Alguns, porém, por ingenuidade ou intenções irreveláveis, concluem que são justamente os pobres aqueles que mais danos causam ao meio ambiente (residências “subnormais”, contaminação das águas dos rios e represas, sujeira geradora de artrópodes e roedores, etc.). É exatamente isso o que fazem os países ricos quando tentam, por exemplo, jogar a responsabilidade maior da emissão de poluentes sobre os países chamados de emergentes ou do 3º mundo.
Todas as formas de exclusão social, ainda mais quando atingem a milhões de pessoas, criam inseguranças quanto à capacidade humana para preservar a sua própria espécie. Até mesmo as tendências naturalistas mais radicais começam, no final do século vinte, a admitir que a grande razão do debate sobre a questão ambiental é reverter o papel de maior predador ostentado pelo Homem. Diga-se de passagem, que sem a existência da espécie humana sequer haveria a percepção do meio ambiente.
Por outro lado, a ação do Homem, condicionada pelas estruturas sociais, promoveu ou acelerou desertificações (como a que já se pode observar em áreas dos pampas gaúchos), fez progredir cidades de forma conflituosa com as condições do meio ambiente (grandes conglomerados urbanos, construídos, por exemplo, a partir das regiões das nascentes ou áreas de expansão nas épocas das cheias dos rios), enfim, transformou em um dilema à sua própria permanência no planeta que lhe deu origem e, portanto, deve ser considerado o seu habitat natural.

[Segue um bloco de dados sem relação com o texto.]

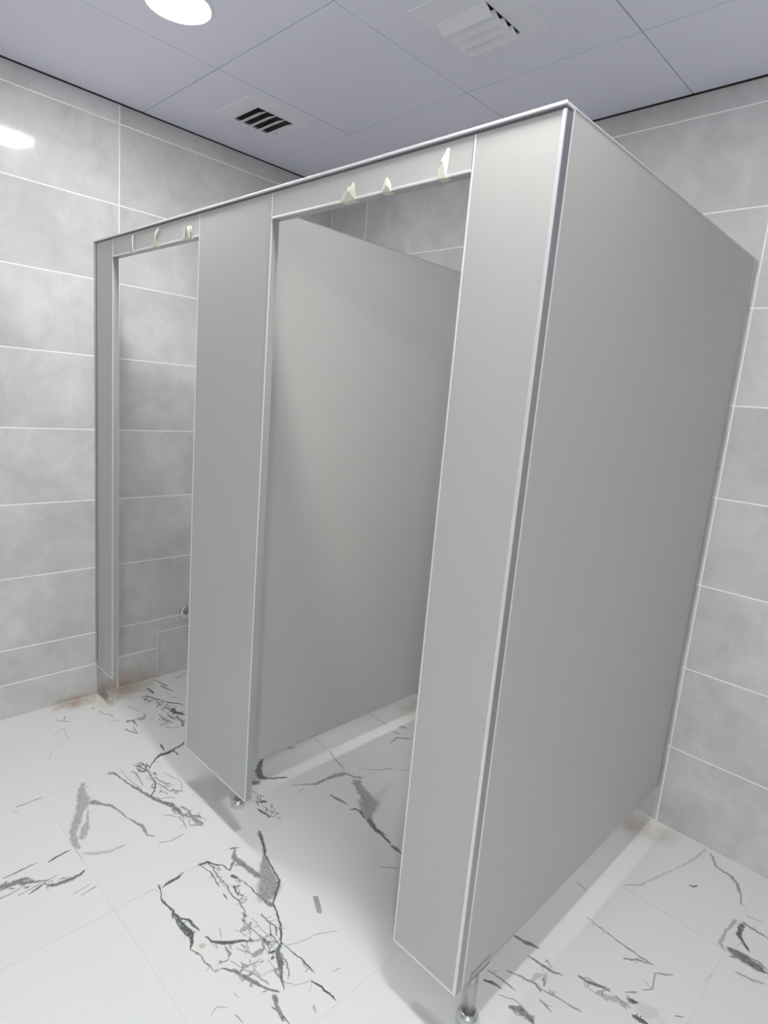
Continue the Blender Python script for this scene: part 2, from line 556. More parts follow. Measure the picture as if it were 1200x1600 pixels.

Na realidade, todo esse tempo, o conceito de planejamento econômico vigente esteve voltado para os interesses das elites sociais (setores financeiramente privilegiados), que por definição são minoritárias, causando graves danos ao meio ambiente, em interação com essas injustiças sociais, – como a poluição de rios e reservatórios de água, a contaminação da atmosfera, a destruição de parcelas da biodiversidade, etc.. Cabe, a quem tiver clareza destes fatos, contribuir para conscientizar, mobilizar e organizar a população interessada na mudança desta realidade e suas tendências.